Monday, April 22, 2019

Selecting the Right Influencer Campaigns - Part 3 of Influencer Marketing for Brands

Working in an industry where the products offered usually requires a professional installation or at least a very savvy DIYer, my ability to reach out to influencers is limited. While I have ideas to find an influential person that is into entertaining to redo a wet bar or upgrade from a bar cart, without the budget and resources to provide the contracting and installation, I have to wait for the right opportunity to present itself. Unfortunately, a lot of not-so-great opportunities do instead. So it can take a lot to find the best influencer campaign for the brand and understand how to value it when some requests are more than $10k in product due to the high value of the brand's items.
 With budgets tightening and more requests coming in, we need to be selective. So how do you do that with some level of certainty beyond just intuition? When preparing for a meeting with the C-suite I knew the "it depends on the project each time" response wouldn't fly, so I used the process I've applied in prioritizing digital projects in previous roles to create a "vetting system" for our influencer requests. Using this project prioritization matrix guide from the Office of Quality Improvement at University of Wisconsin-Madison , our team that selects influencer campaigns established criteria to rank the project requests. All criteria is based on giving it a 0, 3, 6, or 9 score, which makes structuring your criteria difficult at times. For instance, when deciding if the request includes a priority product of ours, I set up that 0 is not a priority category or product and is something commonly requested (as in we've already done several campaigns around it), 3 is a priority product but is commonly requested, 6 is not a priority product but is not commonly requested, 9 is a priority product and is not commonly requested. Other criteria based around our goals, like image quality to ensure we will have content we will want to reuse and likelihood of getting additional coverage from third-parties (the influencer has a history of doing good PR for themselves, getting back links, etc), and how well we can pull off the project, such as the level of effort going into the project based on timing, scope, etc.
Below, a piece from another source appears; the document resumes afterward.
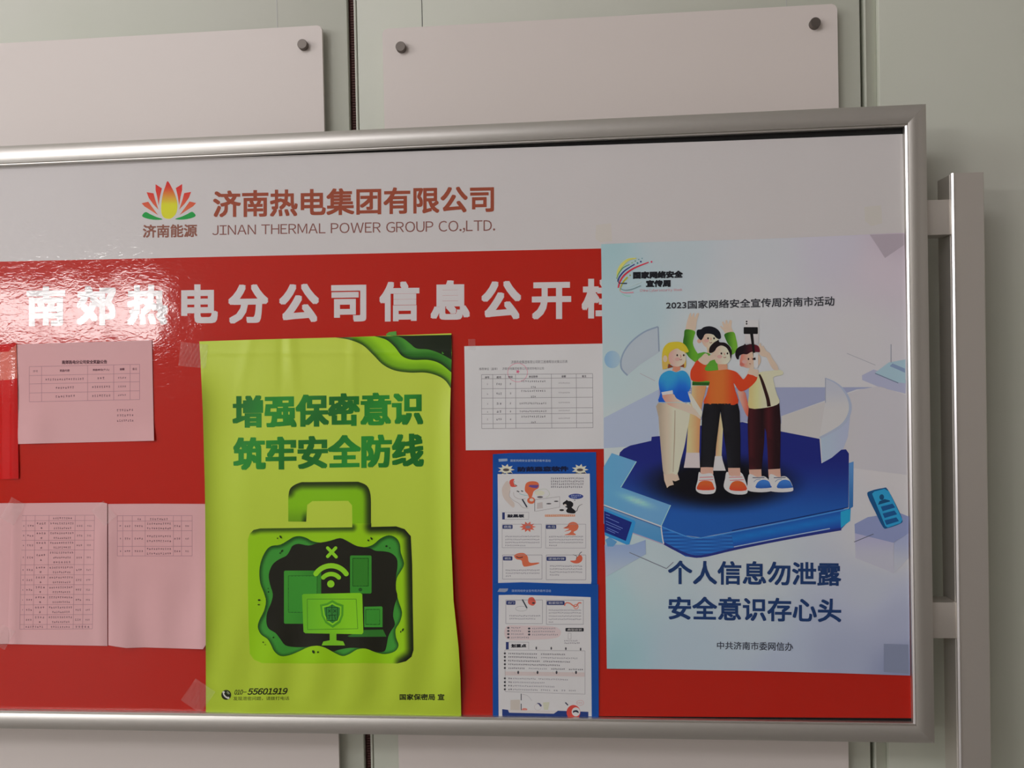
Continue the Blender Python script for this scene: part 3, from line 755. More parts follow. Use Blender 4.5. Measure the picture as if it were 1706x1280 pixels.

We also put engagements and followers into one of the 0,3,6,9 rankings as well, but you will see how these numbers relate to establishing value more so.
 While that all helps to determine which influencer project to prioritize when you can only do a few in a year, how do you know how much value to give them? We took to our own social media accounts to understand the value of a post. While many influencers might go by a $1,000 per 100k followers, we know from our own accounts that not everyone who follows you sees your organic posts, so we got an average percentage of accounts that follow us reached per post, ~30%. Then we analyzed our typical cost per impression (CPM) on boosted posts to assign a dollar value. So if an influencer has 250k followers, while they'd say the should get $2,500 in value, we'd adjust that their organic post would only reach 75k followers and apply our CPM (let's say $5 per 1k) to see what that value equates to - only $375. Then AVERAGE that with the standard influencers use. It doesn't stop there. Because we always ask for imagery to use, we also pad in a typical royalty-free image rights cost for each individual VIGNETTE (not image if they are all the same products/space with just different angles or propping) we'd receive. That'd be the retail value budget we'd give a project that we decided to prioritize.
I had us test this against Kylie Jenner as the last I had heard she was charging $1m per Instagram post when she had 111m followers (her following was over 132m at the time of writing this though). Applying the $1k per 100k followers, she's undervaluing herself slightly because she'd technically be getting $1,110,000 at that following count (whether influencers actually get $1k per 100k is questionable but that's a standard request). However, when accounting that only about 30% of her followers might see a post then we'd say 33,300,000 impressions X $5 per 1k impressions is only $166,500. By then averaging the two, we'd be okay (but not like we would) with valuing a post from her at ~$640,000. I doubt she allows royalty-free use of her images so the extra ~$300 wouldn't be added into that either. 
Note that I titled this selecting the right influencer campaign. While someone might be a great influencer, the project just might not be a fit for the brand at the time. (For us, priority products change as part of our promotional plans, and resources to execute on the campaign for a larger scope or shorter timeline might not be available). As indicated throughout this series, I wish some influencers would understand that a little better when facing rejection. It really isn't personal, and I think this matrix and system for valuing the project helps to take some of that personal bias out of it and provide a tangible way to communicate the process to executives.